California Civil Code Section 5105(a)(2) requires an association to ensure access to common area meeting space, during a campaign, at no cost, to candidates and members advocating a point of view, including views not endorsed by the board.
Similarly, Section 5105(a)(1) requires that if any candidate or member is provided access to association media, newsletters, or websites during a campaign, for purposes related to an election, the association shall provide equal access to candidates and members advocating a point of view, including those that are not endorsed by the board.
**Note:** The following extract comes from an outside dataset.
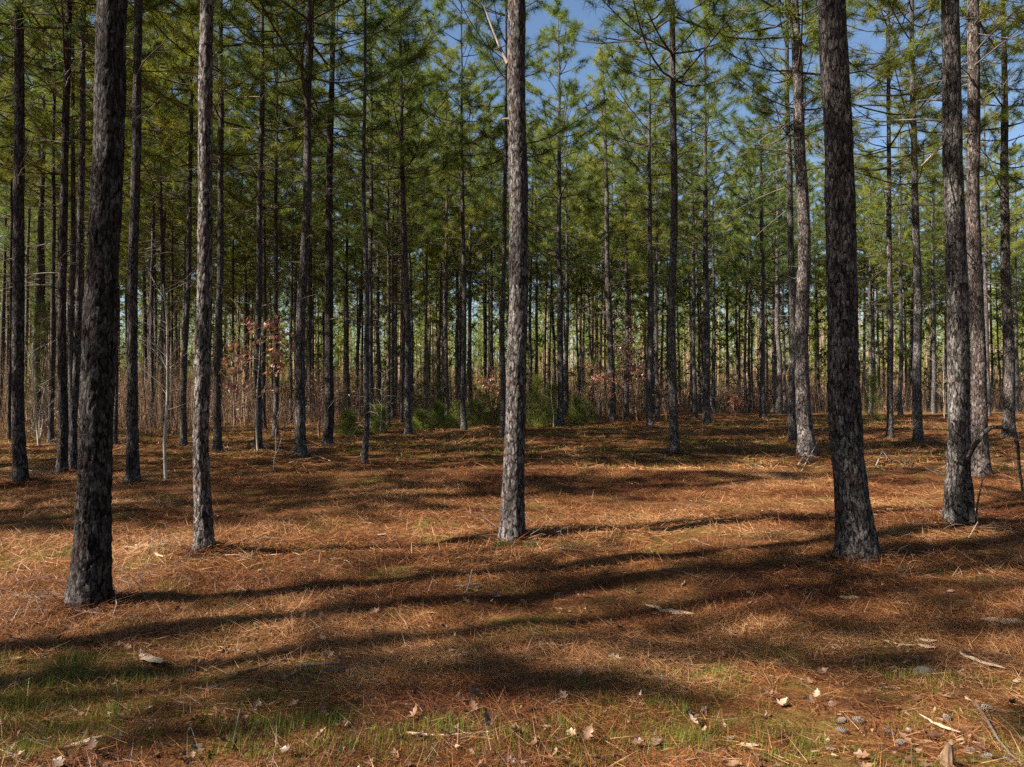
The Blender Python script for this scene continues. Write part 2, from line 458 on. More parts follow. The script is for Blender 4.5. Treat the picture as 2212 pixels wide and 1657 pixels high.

Section 4515’s Added Protections

Section 4515 adds to Section 5105’s protections. It bars associations’ governing documents from prohibiting members or residents from assembling or meeting in common areas or a member’s separate interest, during reasonable hours, for purposes related to common interest development living, association elections, legislation, election to public office, or the initiative, referendum, or recall processes, or for social and educational purposes.  This includes inviting public officials and candidates for office to meet with members, residents, and their invitees, canvassing and petitioning members, and distributing, without prior permission, information about common interest living, association elections, legislation, election to public office, or the initiative, referendum, and recall processes.
It also prohibits a member or resident from being required to pay a fee, make a deposit, obtain liability insurance, or pay the premium or deductible on the association’s insurance policy(ies) to use the common area for these activities.
It also authorizes one prevented by an association or its agent from engaging in these activities to bring a civil or small claims action to enjoin the enforcement of a governing document that violates Section 4015. It also authorizes the court to assess a civil penalty of not more than $500.
This law gives community interest associations attributes of public spaces for members, residents, and invitees. Indeed, the Senate Judiciary Committee analogized common areas to public spaces: “Just as with municipalities, CIDs are marked by common areas, be they streets, sidewalks, park, open courtyards, clubhouses, or common rooms.”  According to its author, “SB 407 would protect the political free speech rights of the 25% of Californians that live in common interest developments by prohibiting HOAs from creating community rules that disallow owners or residents from contacting others for the purpose of informing them about any issue that is the subject of public or association legislation of rule-making.”

Unintended Consequences?

While Section 4515 broadens members’ rights to expression, it may open homeowner associations to disruptive or offensive activities. Under Section 4515, a member or resident could hold demonstrations or marches.  Section 4515 appears to say that common interest associations could not prevent them.  While residents may applaud the increased speech and assembly protections, we foresee disputes arising from activity that association members find troubling or even offensive, but which Section 4515 appears to protect.

Beware of Potential Liability

Common interest development associations should ensure that their governing documents comply with Section 4515. If they do not, they should not enforce those provisions that do not comply with Section 4515.